Of course, these things didn't happen in Ash's story. But the treatment of time must be consistent. We have to have a theory of time which explains the things which reasonably might have happened, even when they don't. Thus, 1300's castle without Ash...1950's birth of Ash...1970's Ash thrown back in time...1300's repeated with Ash...Ash thrown forward in time...1950's Ash born in alternate history...1970's Ash thrown back in time and Ash returns from the past to continue into the future.
The fact that Ash left the 20th century for any time at all is not important. It is no different than if he had moved to Boston for a while and then come back.

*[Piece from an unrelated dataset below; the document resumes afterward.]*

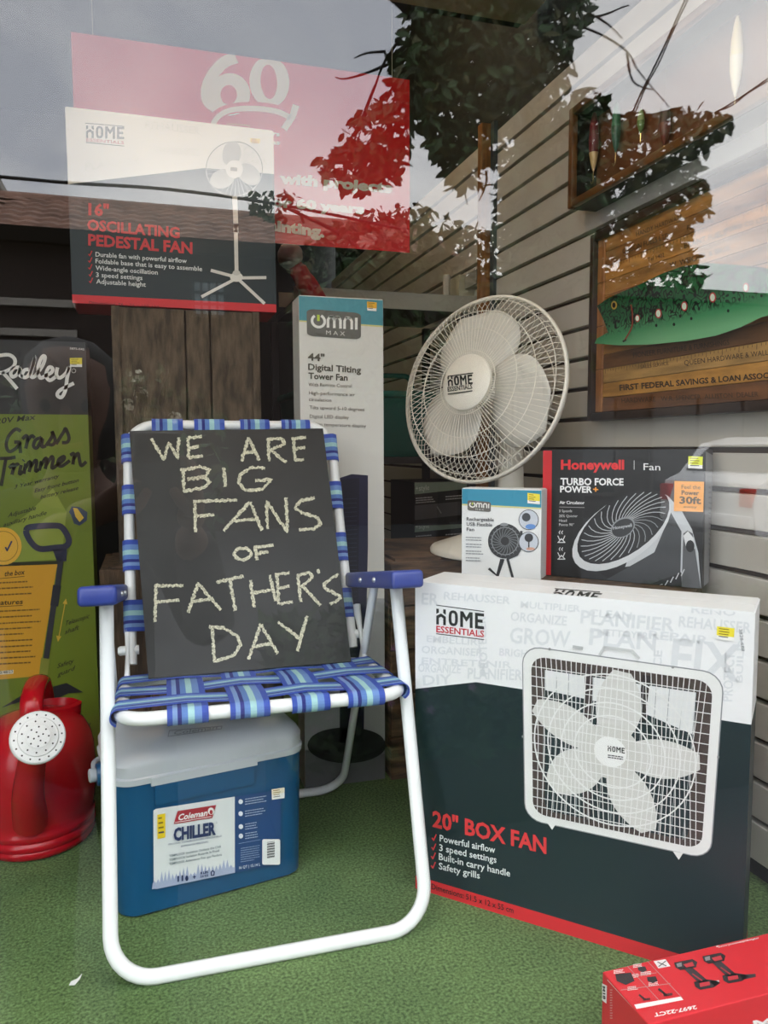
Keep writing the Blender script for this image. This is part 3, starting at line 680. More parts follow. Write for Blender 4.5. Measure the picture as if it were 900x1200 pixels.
# --- small USB fan carton
t, F, FR, FT = carton('desk_fan_carton', 'small white carton with teal top band picturing a little black tripod fan', 'box', (.61, 1.45), (.7547, -.6561), .163, .05, .5365, .713, [(.713, 'e9ebe9')])
A = Art(*F); A.poly([(538, 571), (640, 575), (640, 596), (538, 591)], '2a8fae').up().poly([(538, 590.2), (640, 595.2), (640, 597), (538, 592)], 'd8d890').up()
def omni_logo(A, q4, light='f0efe8', big=True):
    Hh = homog(q4); A.poly([Hh(*p) for p in rrect(0, 0, 1, 1, .13)], '67645f').up()
    w_ = (Vector(q4[1])-Vector(q4[0])).length*.048
    ringp = [Hh(.21+.115*math.cos(R(a)), .42+.225*math.sin(R(a))) for a in range(-65, 246, 12)]; A.stroke(ringp, w_, light)
    A.stroke([Hh(.21, .19), Hh(.21, .42)], w_, 'c5d84a')
    A.stroke([Hh(.385, .64), Hh(.385, .34), Hh(.42, .22), Hh(.47, .22), Hh(.5, .34), Hh(.5, .64)], w_, light).stroke([Hh(.5, .34), Hh(.535, .22), Hh(.585, .22), Hh(.615, .34), Hh(.615, .64)], w_, light)
    A.stroke([Hh(.69, .64), Hh(.69, .34), Hh(.725, .22), Hh(.79, .22), Hh(.825, .34), Hh(.825, .64)], w_, light).stroke([Hh(.91, .64), Hh(.91, .19)], w_, light)
    A.text('M A X', Hh(.35, .9), Hh(.7, .9), Hh(.35, .74), 'd8d6cf', 0)
omni_logo(A, [(548, 586), (575.3, 588.2), (575.3, 600), (548, 598)])
for s, a, b in (('Rechargeable', (547, 610), (579, 611)), ('USB Flexible', (547, 616), (577, 617)), ('Fan', (547, 622), (556, 622.4))): A.text(s, a, b, (a[0], a[1]-4.2), '54575a', .02)
for k in range(4): A.lines(546, 629+k*8, 21, 2, 3, 1.2, '8b8f92', .03)
A.ell(592, 634, 20, 20.5, '26282a').up()
for k in range(22): a = 2*math.pi*k/22; A.stroke([(592+5*math.cos(a), 634+5*math.sin(a)), (592+13*math.cos(a+.5), 634+13*math.sin(a+.5)), (592+18*math.cos(a+.7), 634+18*math.sin(a+.7))], .9, '6d7173')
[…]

Concerning Ash being the promised one, in Army of Darkness, the book only predicted that someone would come--it did not predict that that one would come "from the future". No one can come from the future until the future exists. But I think that the information available strongly suggests that in the original time line someone arose to fulfill the prophecy. It cannot have been Ash, for the reasons explained: there has to be a timeline which reaches his birth before he can go back to alter that past--and there's the critical concept. When Ash goes back into the past, he is altering the past--which means there must have been an original past for him to alter, and that original past did not include him. Once he alters it, it is forgotten, unknown to history, because it has all been erased; but it must have existed in an original time line. Back to the Future is very instructive in this regard, and worth a look.

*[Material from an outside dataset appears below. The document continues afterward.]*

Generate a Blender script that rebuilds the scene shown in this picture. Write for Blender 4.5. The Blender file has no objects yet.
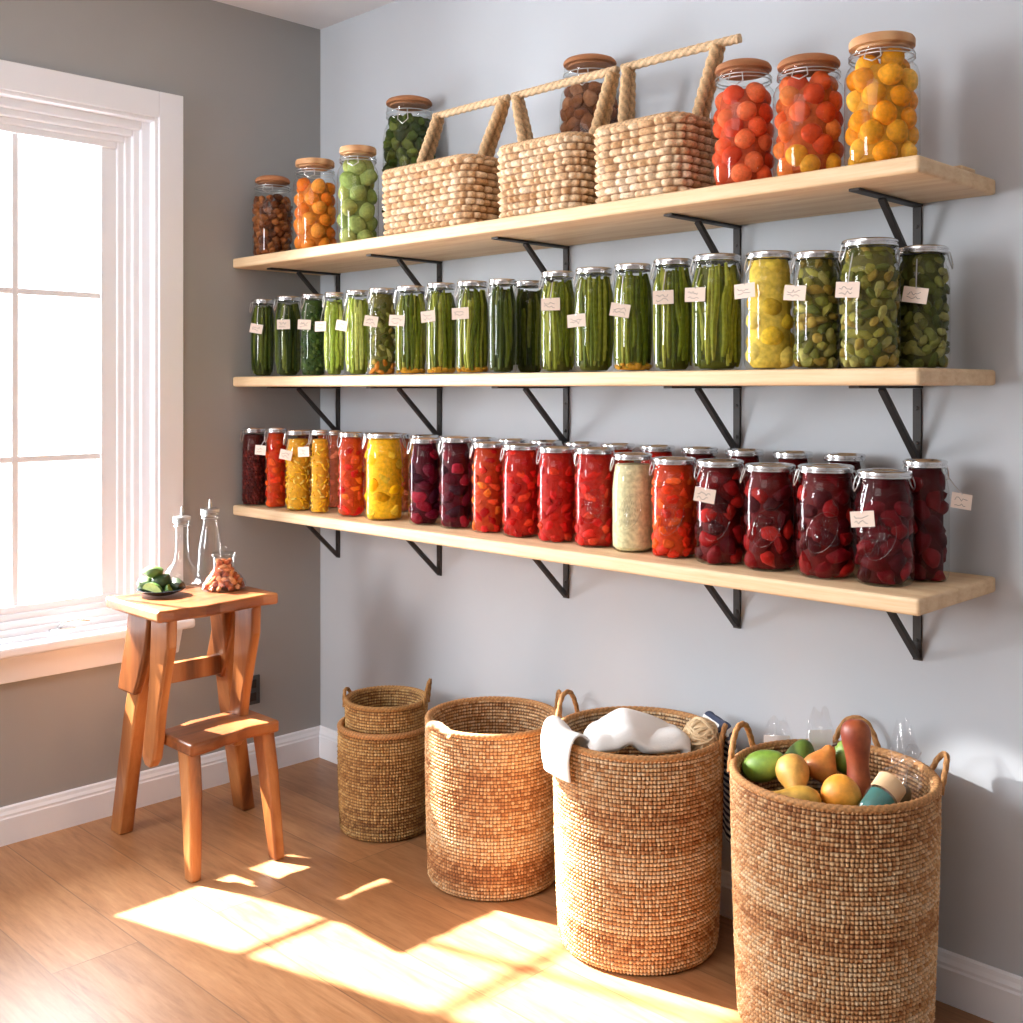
import bpy, bmesh, math, random
import numpy as np
from mathutils import Vector, Matrix
PI = math.pi
rng = np.random.default_rng(7)
random.seed(7)
COL = bpy.context.scene.collection
cos, sin, rad = math.cos, math.sin, math.radians

def lin(r, g, b):
    f = lambda c: (c/255/12.92) if c/255 <= .04045 else ((c/255+.055)/1.055)**2.4
    return (f(r), f(g), f(b))

# ------------------------------------------------------------------ tagging
def tag(o, label, cat, group=None, kind=None):
    o['label'] = label; o['category'] = cat
    if group: o['group'] = group
    if kind: o['kind'] = kind
    return o
def thing(name, label, cat, loc=(0, 0, 0), rotz=0, group=None):
    o = bpy.data.objects.new(name, None); COL.objects.link(o)
    o.empty_display_size = .05
    o.location = loc; o.rotation_euler = (0, 0, rotz)
    return tag(o, label, cat, group)

# ------------------------------------------------------------------ materials
def mat(name):
    m = bpy.data.materials.new(name); m.use_nodes = True
    nt = m.node_tree; b = nt.nodes['Principled BSDF']
    return m, nt, b
def N(nt, t, **kw):
    n = nt.nodes.new(t)
    for k, v in kw.items(): setattr(n, k, v)
    return n
def ramp(nt, stops):
    r = N(nt, 'ShaderNodeValToRGB'); e = r.color_ramp.elements
    while len(e) < len(stops): e.new(.5)
    for el, (p, c) in zip(e, stops): el.position = p; el.color = (*c, 1)
    return r
def coords(nt, scale, kind='Object', rot=(0, 0, 0)):
    t = N(nt, 'ShaderNodeTexCoord'); mp = N(nt, 'ShaderNodeMapping')
    mp.inputs['Scale'].default_value = scale; mp.inputs['Rotation'].default_value = rot
    nt.links.new(t.outputs[kind], mp.inputs['Vector']); return mp.outputs['Vector']
def noise(nt, vec, scale, detail=4, rough=.55, dist=0):
    n = N(nt, 'ShaderNodeTexNoise'); n.inputs['Scale'].default_value = scale
    n.inputs['Detail'].default_value = detail; n.inputs['Roughness'].default_value = rough
    n.inputs['Distortion'].default_value = dist
    if vec is not None: nt.links.new(vec, n.inputs['Vector'])
    return n
def bump(nt, b, h, strength=.2, dist=.01):
    bm_ = N(nt, 'ShaderNodeBump'); bm_.inputs['Strength'].default_value = strength
    bm_.inputs['Distance'].default_value = dist
    nt.links.new(h, bm_.inputs['Height']); nt.links.new(bm_.outputs['Normal'], b.inputs['Normal'])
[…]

Don't apologize for your age. You've shown as good an ability to recognize the time travel problems as most of those who write to me. I'm glad to be able to help you understand it.
Let me know if this is clear. Thanks again for your interest. And by the way, your brother has written back and indicated that he will be taking a look at the web site as soon as he has some time, so perhaps he'll be able to field questions (there's an advantage to being able to chat with someone as opposed to working by e-mail).